‘Shaking the Global Order’, Series 2, Ep. 4: An Interview with Cheng Li on the Impact of the Shanghai Middle Class on China’s Foreign Policy

Hosted by Alan Alexandroff

The new book by Cheng Li - Middle Class Shanghai: Reshaping US-China Engagement, published by Brookings was an excellent moment to bring Cheng Li into the Virtual Studio to explore the influence on the rise of the Middle Class but particularly Shanghai’s middle class on China’s foreign policy. There was so much to ask Cheng Li about the impact of the middle class on the Party and the Government. We will have to bring Cheng Li back but for now a real opportunity to explore Chinese foreign policy from a unique position, the transformation of political leaders, generational change, the Chinese middle class, and technological development in China.

Cheng Li is the director of the John L. Thornton China Center and a senior fellow in the Foreign Policy program at Brookings. He is also a distinguished fellow at the Munk School of Global Affairs & Public Policy, University of Toronto. And he is a director of the National Committee on U.S.-China Relations.

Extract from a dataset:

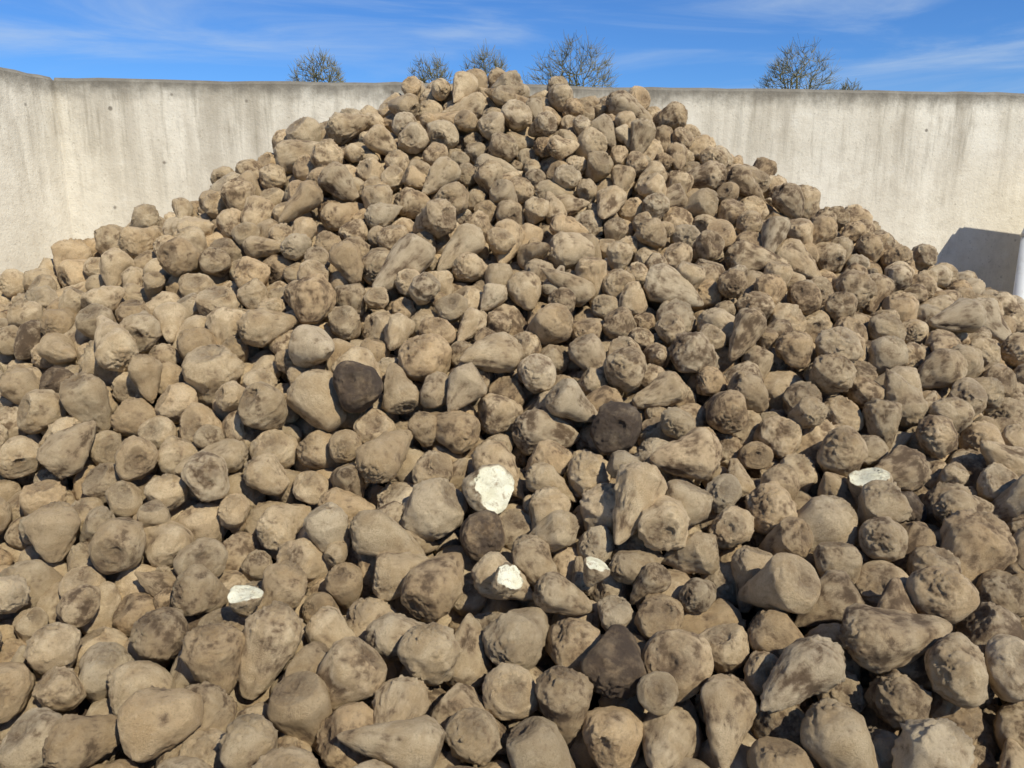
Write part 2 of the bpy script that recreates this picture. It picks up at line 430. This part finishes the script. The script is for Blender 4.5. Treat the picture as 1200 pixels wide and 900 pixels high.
# ------------------------------------------------------------ bare trees beyond the wall
tm,t,b=mat('twig_bark'); tc=t.n('ShaderNodeTexCoord'); q=t.noise(tc.outputs['Object'],2,4,.6)
t.link(t.mix(q,(.15,.13,.07),(.30,.27,.13)),b.inputs['Base Color'])
def tree(x,y,h,wd,vh,seed):
    R=random.Random(seed); V=[];F=[]
    def tube(pts,r0,r1):
        n=5 if r0>.04 else 3; m=len(pts); base=len(V)
        for i,p in enumerate(pts):
            dv=(pts[min(i+1,m-1)]-pts[max(i-1,0)]); q=dv.to_track_quat('Z','Y'); r=r0+(r1-r0)*i/(m-1)
            for k in range(n):
                an=6.2832*k/n; V.append((p+q@Vector((math.cos(an)*r,math.sin(an)*r,0)))[:])
        for i in range(m-1):
            for k in range(n):
                F.append((base+i*n+k,base+i*n+(k+1)%n,base+(i+1)*n+(k+1)%n,base+(i+1)*n+k))
    def curve(a,bq,bow,steps=4):
        up=Vector((0,0,1)); pts=[]
        side=Vector((R.gauss(0,1),R.gauss(0,1),R.gauss(0,.3)))*bow*.3
        L=(bq-a).length
        for i in range(steps+1):
            s=i/steps; k=4*s*(1-s)
            pts.append(a.lerp(bq,s)-up*k*bow*L*.16+side*k*L*.25+Vector((R.gauss(0,1),R.gauss(0,1),R.gauss(0,1)))*L*.012*(0<i<steps))
        return pts
    hw=wd/2; zc=h-vh
    ph=R.uniform(0,6.28)
    def pt(f,low=-.6):
        th=R.uniform(0,6.283); c=R.uniform(low,1); s=math.sqrt(1-c*c)
        lump=1-.24*(.5+.5*math.sin(3*th+ph+2*c))-.16*R.random()**2
        r=f*lump
        return Vector((math.cos(th)*s*hw*r,math.sin(th)*s*hw*r,zc+c*vh*r))
    base=Vector((0,0,0)); fork=Vector((R.uniform(-.1,.1),R.uniform(-.1,.1),zc-vh*1.1))
    tube(curve(base,fork,.2,6),h*.020,h*.012)
    prev=[fork]
    for f,cnt,r0,r1,st in ((.38,12,.06,.03,5),(.62,60,.026,.015,4),(.82,260,.014,.009,4),(1.03,1400,.009,.005,3)):
        new=[]
        for _ in range(cnt):
            q=pt(f*R.uniform(.82,1.08))
            cand=sorted(prev,key=lambda p:(p-q).length+1.2*max(0,p.z-q.z+.15))[:3]; a_=R.choice(cand)
            if (a_-q).length<.05: continue
            pts=curve(a_,q,.5,st); tube(pts,r0,r1); new.append(q); new.append(pts[-2])
        prev=new
    o=addobj('bare_tree',V,F,tm); o.location=(x,y,-.03); o.rotation_euler=(0,0,R.uniform(-.3,.3))
tree(-9.3,40,9.1,3.2,1.9,1); tree(-4.0,41,9.1,2.8,2.0,2); tree(-1.25,40,9.3,3.1,2.2,3); tree(3.0,40,9.8,5.3,2.7,4); tree(13.8,40,9.5,4.3,2.4,5); tree(17.2,42,8.0,1.8,1.5,6)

Li is the author or the editor of numerous books including most recently, “China’s Political Development: Chinese and American Perspectives” (2014), “Chinese Politics in the Xi Jinping Era: Reassessing Collective Leadership” (2016), “The Power of Ideas: The Rising Influence of Thinkers and Think Tanks in China” (2017), and the just recently released, “Middle Class Shanghai: Reshaping U.S.-China Engagement”.

In 1985, Cheng Li came to the United States, where he received a master’s in Asian studies from the University of California, Berkeley and a doctorate in political science from Princeton University.